Tuesday 3 May 2005

Another Harbinger of the Singularity

From the Bath University RepRap Project :
universal constructor is a machine that can replicate itself and - in addition - make other industrial products. Such a machine would have a number of interesting characteristics, such as being subject to Darwinian evolution, increasing in number exponentially, and being extremely low-cost.
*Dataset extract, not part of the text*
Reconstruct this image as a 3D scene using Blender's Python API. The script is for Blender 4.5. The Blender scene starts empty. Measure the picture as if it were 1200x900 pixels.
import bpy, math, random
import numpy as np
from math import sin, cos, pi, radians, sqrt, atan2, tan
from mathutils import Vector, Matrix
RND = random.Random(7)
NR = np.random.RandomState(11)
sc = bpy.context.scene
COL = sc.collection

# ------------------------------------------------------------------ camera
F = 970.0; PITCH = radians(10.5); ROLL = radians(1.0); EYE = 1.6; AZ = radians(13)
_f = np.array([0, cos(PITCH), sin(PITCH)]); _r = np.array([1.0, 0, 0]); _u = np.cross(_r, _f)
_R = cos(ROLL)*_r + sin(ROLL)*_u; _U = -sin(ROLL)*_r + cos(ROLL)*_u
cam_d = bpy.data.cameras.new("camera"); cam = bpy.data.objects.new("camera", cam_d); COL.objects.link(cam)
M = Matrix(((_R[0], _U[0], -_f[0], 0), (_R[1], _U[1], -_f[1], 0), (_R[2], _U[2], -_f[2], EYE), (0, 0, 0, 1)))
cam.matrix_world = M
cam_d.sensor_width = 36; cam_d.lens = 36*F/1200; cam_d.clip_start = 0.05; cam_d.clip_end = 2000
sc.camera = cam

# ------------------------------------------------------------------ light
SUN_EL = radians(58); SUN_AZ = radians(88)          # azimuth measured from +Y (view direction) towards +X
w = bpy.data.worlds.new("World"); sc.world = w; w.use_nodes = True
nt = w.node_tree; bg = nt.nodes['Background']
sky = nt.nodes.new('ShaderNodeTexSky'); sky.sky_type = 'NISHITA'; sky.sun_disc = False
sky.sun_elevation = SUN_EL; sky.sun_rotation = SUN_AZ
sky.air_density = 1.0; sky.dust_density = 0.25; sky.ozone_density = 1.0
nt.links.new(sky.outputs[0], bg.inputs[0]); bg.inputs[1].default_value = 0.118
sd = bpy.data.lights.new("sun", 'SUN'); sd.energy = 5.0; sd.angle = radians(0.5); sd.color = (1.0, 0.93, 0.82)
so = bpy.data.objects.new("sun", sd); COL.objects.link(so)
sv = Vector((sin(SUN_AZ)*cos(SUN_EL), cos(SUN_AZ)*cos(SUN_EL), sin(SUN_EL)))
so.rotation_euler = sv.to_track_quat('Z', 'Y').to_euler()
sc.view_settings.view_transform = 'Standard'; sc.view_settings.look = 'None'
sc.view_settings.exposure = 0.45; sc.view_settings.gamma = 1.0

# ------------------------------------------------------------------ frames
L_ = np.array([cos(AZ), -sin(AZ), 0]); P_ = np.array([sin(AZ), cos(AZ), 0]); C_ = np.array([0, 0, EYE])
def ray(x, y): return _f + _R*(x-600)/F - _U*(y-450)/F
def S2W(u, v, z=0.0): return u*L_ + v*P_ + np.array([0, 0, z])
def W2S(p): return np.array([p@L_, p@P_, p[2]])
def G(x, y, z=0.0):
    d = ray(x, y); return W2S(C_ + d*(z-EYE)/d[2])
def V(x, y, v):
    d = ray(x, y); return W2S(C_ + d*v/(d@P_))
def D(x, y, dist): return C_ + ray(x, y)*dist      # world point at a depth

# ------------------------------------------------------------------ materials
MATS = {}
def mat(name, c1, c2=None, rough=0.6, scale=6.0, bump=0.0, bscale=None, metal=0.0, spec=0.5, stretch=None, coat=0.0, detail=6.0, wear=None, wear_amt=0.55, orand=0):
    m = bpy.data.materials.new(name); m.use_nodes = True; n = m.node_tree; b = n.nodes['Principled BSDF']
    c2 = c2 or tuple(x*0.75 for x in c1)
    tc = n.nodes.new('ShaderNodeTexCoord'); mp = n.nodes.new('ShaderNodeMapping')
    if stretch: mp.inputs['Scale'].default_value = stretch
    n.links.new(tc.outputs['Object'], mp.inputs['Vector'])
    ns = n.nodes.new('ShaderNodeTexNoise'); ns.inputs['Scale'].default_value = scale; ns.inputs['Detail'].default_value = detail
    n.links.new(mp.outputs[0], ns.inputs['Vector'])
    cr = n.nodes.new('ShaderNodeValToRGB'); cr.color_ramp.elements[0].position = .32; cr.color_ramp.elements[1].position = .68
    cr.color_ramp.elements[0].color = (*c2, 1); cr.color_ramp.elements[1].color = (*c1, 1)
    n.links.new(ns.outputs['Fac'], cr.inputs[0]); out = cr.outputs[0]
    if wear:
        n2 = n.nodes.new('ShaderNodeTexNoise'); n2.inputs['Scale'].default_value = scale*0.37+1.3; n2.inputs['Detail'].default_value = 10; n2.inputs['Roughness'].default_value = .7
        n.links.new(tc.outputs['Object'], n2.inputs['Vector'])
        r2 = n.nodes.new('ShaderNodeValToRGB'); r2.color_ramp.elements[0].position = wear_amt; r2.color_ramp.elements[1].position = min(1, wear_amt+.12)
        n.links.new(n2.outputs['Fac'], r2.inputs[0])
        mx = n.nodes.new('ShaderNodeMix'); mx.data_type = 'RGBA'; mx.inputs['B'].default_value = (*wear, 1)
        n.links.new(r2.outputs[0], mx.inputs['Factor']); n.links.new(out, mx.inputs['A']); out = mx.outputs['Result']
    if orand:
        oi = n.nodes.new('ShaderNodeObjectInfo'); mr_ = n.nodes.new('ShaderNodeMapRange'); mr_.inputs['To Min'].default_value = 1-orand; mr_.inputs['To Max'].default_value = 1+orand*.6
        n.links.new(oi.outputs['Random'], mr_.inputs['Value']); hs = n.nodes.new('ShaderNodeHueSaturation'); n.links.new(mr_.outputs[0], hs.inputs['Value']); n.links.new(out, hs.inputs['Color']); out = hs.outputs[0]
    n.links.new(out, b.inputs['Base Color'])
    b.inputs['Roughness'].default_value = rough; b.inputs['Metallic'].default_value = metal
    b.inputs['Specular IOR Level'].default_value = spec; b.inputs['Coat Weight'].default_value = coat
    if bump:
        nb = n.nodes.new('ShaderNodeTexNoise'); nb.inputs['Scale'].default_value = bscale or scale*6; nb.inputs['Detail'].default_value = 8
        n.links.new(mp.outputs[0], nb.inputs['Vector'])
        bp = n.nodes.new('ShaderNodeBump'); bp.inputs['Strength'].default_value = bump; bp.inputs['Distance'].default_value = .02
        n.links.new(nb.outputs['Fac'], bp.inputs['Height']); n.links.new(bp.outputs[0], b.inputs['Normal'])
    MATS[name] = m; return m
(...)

The project described in these pages is working towards creating a universal constructor by using rapid prototyping, and then giving the results away free under the GNU General Public Licence to allow other investigators to work on the same idea. We are trying to prove the hypothesis: Rapid prototyping and direct writing technologies are sufficiently versatile to allow them to be used to make a von Neumann Universal Constructor.
More via The Speculist.
Recent research under my supervision at Bath has developed a new additional technique that allows electrical conductors to be simply and directly incorporated in rapid-prototyped components made on conventional RP machines. This permits complete mechanisms to be created that contain their own control chips, electric motors, and sensors, all without any need for printed circuits.

This prompts the intriguing idea that it should be possible to design an RP machine that is capable of making nearly all its own component parts. Such a machine would have a number of novel characteristics. For example, it does not matter how much the first machine costs. The second and all subsequent machines will only cost as much as their raw materials and their assembly.

Once a company (or an individual) had acquired one self-copying RP machine they could make any further number that they wanted for themselves or others. This could make RP economic as a production, as opposed to a prototyping, technology.

In addition to having the capacity to create wealth exponentially (within resource limits), a self-replicating RP machine will also be subject to artificial selection. This is because the CAD designs for the machine have to be supplied with it for it to copy itself. Most people will use those designs as they stand; a few people will improve them. Some improvements will be made public on the Internet and will therefore spread, coming to predominate over less-good earlier designs.
Rapid Prototyping - RP - machines have only been developed in the last few years. CAD/CAM (Computer Aided Design /Computer Aided Manufacture) systems have been in common use for two decades, as have the industrial robots they command. But those were large industrial plants. The systems referred to here are "3D Printers", instead of printing a flat image on a page, they "print" a solid object. Printed Brain
For example, the ZCorp 310, which "printed" the Brain model shown on the right :
Z Corporation’s proprietary software accepts solid models in STL, VRML and PLY file formats as input. ZPrint software features 3D viewing, text labeling, and scaling functionality. The software runs on Microsoft Windows* NT, 2000 Professional and XP Professional.
Not that long ago, a really good quality print could only be made by a large offset press or linotype machine. Now a few hunderd dollars will get you a colour laser printer that will do the same thing, and fits on a desktop.

The same thing is happening with MicroFactories. We're close to making ones that can replicate, and when that happens, the price becomes very low indeed. As they grow in sophistication, with the ability to make ever more complex objects, the world will change at least as much between 2005 and 2025 as it did between 1985 and 2005. Probably more, and possibly vastly more.

The Singularity is not something that will happen overnight, or even over a year or decade. It's something that will creep up on us, and may take a century or more to really get going. Just Signs and Portents so far, but with more to come in the next 5 years. I think by 2015 the process will be far more widely recognised than it is now.